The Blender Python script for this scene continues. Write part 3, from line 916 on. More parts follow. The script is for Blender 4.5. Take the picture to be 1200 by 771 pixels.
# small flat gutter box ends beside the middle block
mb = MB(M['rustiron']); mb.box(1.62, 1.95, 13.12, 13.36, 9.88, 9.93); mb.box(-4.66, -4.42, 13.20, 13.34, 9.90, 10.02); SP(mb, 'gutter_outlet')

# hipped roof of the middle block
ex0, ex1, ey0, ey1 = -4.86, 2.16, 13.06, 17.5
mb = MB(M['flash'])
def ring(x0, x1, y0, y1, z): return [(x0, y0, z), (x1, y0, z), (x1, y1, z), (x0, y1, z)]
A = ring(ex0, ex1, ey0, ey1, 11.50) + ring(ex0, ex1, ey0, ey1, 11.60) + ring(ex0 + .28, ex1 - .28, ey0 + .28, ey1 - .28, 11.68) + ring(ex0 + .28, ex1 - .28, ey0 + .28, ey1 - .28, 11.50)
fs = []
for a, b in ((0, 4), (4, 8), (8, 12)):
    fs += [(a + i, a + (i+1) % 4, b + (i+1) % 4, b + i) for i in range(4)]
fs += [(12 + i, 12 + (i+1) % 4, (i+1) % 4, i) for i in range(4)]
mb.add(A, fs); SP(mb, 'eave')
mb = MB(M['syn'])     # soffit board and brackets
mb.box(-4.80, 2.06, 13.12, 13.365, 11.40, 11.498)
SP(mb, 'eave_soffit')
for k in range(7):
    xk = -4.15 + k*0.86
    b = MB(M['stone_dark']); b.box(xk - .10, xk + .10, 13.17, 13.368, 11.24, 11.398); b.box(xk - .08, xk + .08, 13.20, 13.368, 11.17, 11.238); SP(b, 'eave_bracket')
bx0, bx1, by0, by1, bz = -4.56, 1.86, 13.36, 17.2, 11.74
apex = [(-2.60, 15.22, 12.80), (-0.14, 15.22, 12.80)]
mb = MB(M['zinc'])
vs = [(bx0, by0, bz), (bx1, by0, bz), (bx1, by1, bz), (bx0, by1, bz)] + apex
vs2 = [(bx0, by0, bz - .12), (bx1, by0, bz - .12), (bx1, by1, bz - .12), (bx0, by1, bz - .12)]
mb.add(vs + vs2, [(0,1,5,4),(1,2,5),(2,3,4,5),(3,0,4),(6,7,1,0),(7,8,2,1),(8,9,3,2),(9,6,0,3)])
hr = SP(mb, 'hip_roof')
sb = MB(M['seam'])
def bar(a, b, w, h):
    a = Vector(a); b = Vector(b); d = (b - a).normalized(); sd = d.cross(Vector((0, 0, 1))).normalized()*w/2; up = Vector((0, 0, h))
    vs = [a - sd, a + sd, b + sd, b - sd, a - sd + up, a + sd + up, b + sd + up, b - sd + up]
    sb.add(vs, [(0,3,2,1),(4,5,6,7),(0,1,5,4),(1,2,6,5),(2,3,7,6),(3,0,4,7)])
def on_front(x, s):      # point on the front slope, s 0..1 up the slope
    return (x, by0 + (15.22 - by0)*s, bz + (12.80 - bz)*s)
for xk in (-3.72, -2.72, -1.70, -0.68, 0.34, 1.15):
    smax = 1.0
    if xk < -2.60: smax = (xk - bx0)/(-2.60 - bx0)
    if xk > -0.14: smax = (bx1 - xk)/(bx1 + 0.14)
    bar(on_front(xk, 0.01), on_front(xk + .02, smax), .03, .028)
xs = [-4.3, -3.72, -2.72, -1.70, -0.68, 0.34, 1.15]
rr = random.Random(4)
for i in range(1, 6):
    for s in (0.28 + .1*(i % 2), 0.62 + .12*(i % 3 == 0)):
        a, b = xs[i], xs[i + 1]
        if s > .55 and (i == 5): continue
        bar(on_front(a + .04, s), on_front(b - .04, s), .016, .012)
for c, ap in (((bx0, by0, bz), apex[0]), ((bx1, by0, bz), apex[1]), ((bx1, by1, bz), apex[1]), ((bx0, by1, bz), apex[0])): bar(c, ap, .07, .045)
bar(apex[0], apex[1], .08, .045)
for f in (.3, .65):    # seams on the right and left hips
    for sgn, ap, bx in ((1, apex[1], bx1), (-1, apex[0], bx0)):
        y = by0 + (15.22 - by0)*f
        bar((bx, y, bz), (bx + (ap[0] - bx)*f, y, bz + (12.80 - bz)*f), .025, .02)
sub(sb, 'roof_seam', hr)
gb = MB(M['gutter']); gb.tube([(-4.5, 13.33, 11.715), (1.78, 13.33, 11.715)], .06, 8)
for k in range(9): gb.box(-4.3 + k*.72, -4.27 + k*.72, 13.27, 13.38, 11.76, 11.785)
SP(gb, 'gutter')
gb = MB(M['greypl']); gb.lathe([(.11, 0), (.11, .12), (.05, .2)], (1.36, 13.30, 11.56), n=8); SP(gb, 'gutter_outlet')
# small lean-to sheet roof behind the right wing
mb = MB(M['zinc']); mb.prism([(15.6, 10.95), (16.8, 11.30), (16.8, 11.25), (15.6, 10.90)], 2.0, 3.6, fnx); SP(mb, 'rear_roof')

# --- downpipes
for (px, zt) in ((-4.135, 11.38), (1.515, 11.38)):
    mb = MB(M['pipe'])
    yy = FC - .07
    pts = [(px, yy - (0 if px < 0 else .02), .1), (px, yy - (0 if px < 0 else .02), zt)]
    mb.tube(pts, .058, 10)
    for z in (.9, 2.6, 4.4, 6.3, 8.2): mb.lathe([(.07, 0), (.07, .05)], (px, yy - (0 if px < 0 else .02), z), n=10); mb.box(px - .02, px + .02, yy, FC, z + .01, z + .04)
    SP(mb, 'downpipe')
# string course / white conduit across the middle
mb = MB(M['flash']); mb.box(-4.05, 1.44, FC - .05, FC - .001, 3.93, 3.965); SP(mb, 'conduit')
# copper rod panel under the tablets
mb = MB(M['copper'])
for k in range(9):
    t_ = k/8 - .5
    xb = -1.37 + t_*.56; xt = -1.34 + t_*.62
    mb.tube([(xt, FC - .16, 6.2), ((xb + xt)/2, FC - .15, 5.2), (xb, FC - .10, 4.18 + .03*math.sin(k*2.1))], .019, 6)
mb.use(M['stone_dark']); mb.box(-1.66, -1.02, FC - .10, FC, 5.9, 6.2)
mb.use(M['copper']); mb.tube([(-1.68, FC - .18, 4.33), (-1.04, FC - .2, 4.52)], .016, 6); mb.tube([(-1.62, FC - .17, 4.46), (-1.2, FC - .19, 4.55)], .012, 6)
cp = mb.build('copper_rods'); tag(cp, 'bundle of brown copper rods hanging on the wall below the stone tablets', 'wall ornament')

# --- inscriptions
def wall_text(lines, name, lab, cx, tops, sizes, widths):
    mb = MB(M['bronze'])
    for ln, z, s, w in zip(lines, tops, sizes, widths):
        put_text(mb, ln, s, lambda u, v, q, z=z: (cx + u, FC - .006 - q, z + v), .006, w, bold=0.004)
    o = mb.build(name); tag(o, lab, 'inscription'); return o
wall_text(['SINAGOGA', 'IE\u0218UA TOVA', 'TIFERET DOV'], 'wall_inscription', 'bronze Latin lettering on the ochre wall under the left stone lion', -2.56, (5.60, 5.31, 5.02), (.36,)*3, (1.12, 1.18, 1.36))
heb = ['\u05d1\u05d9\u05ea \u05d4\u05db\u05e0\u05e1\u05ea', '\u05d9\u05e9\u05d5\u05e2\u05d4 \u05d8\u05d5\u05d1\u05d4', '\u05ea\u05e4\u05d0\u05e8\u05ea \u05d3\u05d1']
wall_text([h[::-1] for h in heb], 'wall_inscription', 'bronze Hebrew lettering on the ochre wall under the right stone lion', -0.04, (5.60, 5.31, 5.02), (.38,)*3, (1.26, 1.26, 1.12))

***

## Task
Retype the whole listing, matching it exactly.

## The output
The Blender Python script for this scene continues. Write part 3, from line 916 on. More parts follow. The script is for Blender 4.5. Take the picture to be 1200 by 771 pixels.
# small flat gutter box ends beside the middle block
mb = MB(M['rustiron']); mb.box(1.62, 1.95, 13.12, 13.36, 9.88, 9.93); mb.box(-4.66, -4.42, 13.20, 13.34, 9.90, 10.02); SP(mb, 'gutter_outlet')

# hipped roof of the middle block
ex0, ex1, ey0, ey1 = -4.86, 2.16, 13.06, 17.5
mb = MB(M['flash'])
def ring(x0, x1, y0, y1, z): return [(x0, y0, z), (x1, y0, z), (x1, y1, z), (x0, y1, z)]
A = ring(ex0, ex1, ey0, ey1, 11.50) + ring(ex0, ex1, ey0, ey1, 11.60) + ring(ex0 + .28, ex1 - .28, ey0 + .28, ey1 - .28, 11.68) + ring(ex0 + .28, ex1 - .28, ey0 + .28, ey1 - .28, 11.50)
fs = []
for a, b in ((0, 4), (4, 8), (8, 12)):
    fs += [(a + i, a + (i+1) % 4, b + (i+1) % 4, b + i) for i in range(4)]
fs += [(12 + i, 12 + (i+1) % 4, (i+1) % 4, i) for i in range(4)]
mb.add(A, fs); SP(mb, 'eave')
mb = MB(M['syn'])     # soffit board and brackets
mb.box(-4.80, 2.06, 13.12, 13.365, 11.40, 11.498)
SP(mb, 'eave_soffit')
for k in range(7):
    xk = -4.15 + k*0.86
    b = MB(M['stone_dark']); b.box(xk - .10, xk + .10, 13.17, 13.368, 11.24, 11.398); b.box(xk - .08, xk + .08, 13.20, 13.368, 11.17, 11.238); SP(b, 'eave_bracket')
bx0, bx1, by0, by1, bz = -4.56, 1.86, 13.36, 17.2, 11.74
apex = [(-2.60, 15.22, 12.80), (-0.14, 15.22, 12.80)]
mb = MB(M['zinc'])
vs = [(bx0, by0, bz), (bx1, by0, bz), (bx1, by1, bz), (bx0, by1, bz)] + apex
vs2 = [(bx0, by0, bz - .12), (bx1, by0, bz - .12), (bx1, by1, bz - .12), (bx0, by1, bz - .12)]
mb.add(vs + vs2, [(0,1,5,4),(1,2,5),(2,3,4,5),(3,0,4),(6,7,1,0),(7,8,2,1),(8,9,3,2),(9,6,0,3)])
hr = SP(mb, 'hip_roof')
sb = MB(M['seam'])
def bar(a, b, w, h):
    a = Vector(a); b = Vector(b); d = (b - a).normalized(); sd = d.cross(Vector((0, 0, 1))).normalized()*w/2; up = Vector((0, 0, h))
    vs = [a - sd, a + sd, b + sd, b - sd, a - sd + up, a + sd + up, b + sd + up, b - sd + up]
    sb.add(vs, [(0,3,2,1),(4,5,6,7),(0,1,5,4),(1,2,6,5),(2,3,7,6),(3,0,4,7)])
def on_front(x, s):      # point on the front slope, s 0..1 up the slope
    return (x, by0 + (15.22 - by0)*s, bz + (12.80 - bz)*s)
for xk in (-3.72, -2.72, -1.70, -0.68, 0.34, 1.15):
    smax = 1.0
    if xk < -2.60: smax = (xk - bx0)/(-2.60 - bx0)
    if xk > -0.14: smax = (bx1 - xk)/(bx1 + 0.14)
    bar(on_front(xk, 0.01), on_front(xk + .02, smax), .03, .028)
xs = [-4.3, -3.72, -2.72, -1.70, -0.68, 0.34, 1.15]
rr = random.Random(4)
for i in range(1, 6):
    for s in (0.28 + .1*(i % 2), 0.62 + .12*(i % 3 == 0)):
        a, b = xs[i], xs[i + 1]
        if s > .55 and (i == 5): continue
        bar(on_front(a + .04, s), on_front(b - .04, s), .016, .012)
for c, ap in (((bx0, by0, bz), apex[0]), ((bx1, by0, bz), apex[1]), ((bx1, by1, bz), apex[1]), ((bx0, by1, bz), apex[0])): bar(c, ap, .07, .045)
bar(apex[0], apex[1], .08, .045)
for f in (.3, .65):    # seams on the right and left hips
    for sgn, ap, bx in ((1, apex[1], bx1), (-1, apex[0], bx0)):
        y = by0 + (15.22 - by0)*f
        bar((bx, y, bz), (bx + (ap[0] - bx)*f, y, bz + (12.80 - bz)*f), .025, .02)
sub(sb, 'roof_seam', hr)
gb = MB(M['gutter']); gb.tube([(-4.5, 13.33, 11.715), (1.78, 13.33, 11.715)], .06, 8)
for k in range(9): gb.box(-4.3 + k*.72, -4.27 + k*.72, 13.27, 13.38, 11.76, 11.785)
SP(gb, 'gutter')
gb = MB(M['greypl']); gb.lathe([(.11, 0), (.11, .12), (.05, .2)], (1.36, 13.30, 11.56), n=8); SP(gb, 'gutter_outlet')
# small lean-to sheet roof behind the right wing
mb = MB(M['zinc']); mb.prism([(15.6, 10.95), (16.8, 11.30), (16.8, 11.25), (15.6, 10.90)], 2.0, 3.6, fnx); SP(mb, 'rear_roof')

# --- downpipes
for (px, zt) in ((-4.135, 11.38), (1.515, 11.38)):
    mb = MB(M['pipe'])
    yy = FC - .07
    pts = [(px, yy - (0 if px < 0 else .02), .1), (px, yy - (0 if px < 0 else .02), zt)]
    mb.tube(pts, .058, 10)
    for z in (.9, 2.6, 4.4, 6.3, 8.2): mb.lathe([(.07, 0), (.07, .05)], (px, yy - (0 if px < 0 else .02), z), n=10); mb.box(px - .02, px + .02, yy, FC, z + .01, z + .04)
    SP(mb, 'downpipe')
# string course / white conduit across the middle
mb = MB(M['flash']); mb.box(-4.05, 1.44, FC - .05, FC - .001, 3.93, 3.965); SP(mb, 'conduit')
# copper rod panel under the tablets
mb = MB(M['copper'])
for k in range(9):
    t_ = k/8 - .5
    xb = -1.37 + t_*.56; xt = -1.34 + t_*.62
    mb.tube([(xt, FC - .16, 6.2), ((xb + xt)/2, FC - .15, 5.2), (xb, FC - .10, 4.18 + .03*math.sin(k*2.1))], .019, 6)
mb.use(M['stone_dark']); mb.box(-1.66, -1.02, FC - .10, FC, 5.9, 6.2)
mb.use(M['copper']); mb.tube([(-1.68, FC - .18, 4.33), (-1.04, FC - .2, 4.52)], .016, 6); mb.tube([(-1.62, FC - .17, 4.46), (-1.2, FC - .19, 4.55)], .012, 6)
cp = mb.build('copper_rods'); tag(cp, 'bundle of brown copper rods hanging on the wall below the stone tablets', 'wall ornament')

# --- inscriptions
def wall_text(lines, name, lab, cx, tops, sizes, widths):
    mb = MB(M['bronze'])
    for ln, z, s, w in zip(lines, tops, sizes, widths):
        put_text(mb, ln, s, lambda u, v, q, z=z: (cx + u, FC - .006 - q, z + v), .006, w, bold=0.004)
    o = mb.build(name); tag(o, lab, 'inscription'); return o
wall_text(['SINAGOGA', 'IE\u0218UA TOVA', 'TIFERET DOV'], 'wall_inscription', 'bronze Latin lettering on the ochre wall under the left stone lion', -2.56, (5.60, 5.31, 5.02), (.36,)*3, (1.12, 1.18, 1.36))
heb = ['\u05d1\u05d9\u05ea \u05d4\u05db\u05e0\u05e1\u05ea', '\u05d9\u05e9\u05d5\u05e2\u05d4 \u05d8\u05d5\u05d1\u05d4', '\u05ea\u05e4\u05d0\u05e8\u05ea \u05d3\u05d1']
wall_text([h[::-1] for h in heb], 'wall_inscription', 'bronze Hebrew lettering on the ochre wall under the right stone lion', -0.04, (5.60, 5.31, 5.02), (.38,)*3, (1.26, 1.26, 1.12))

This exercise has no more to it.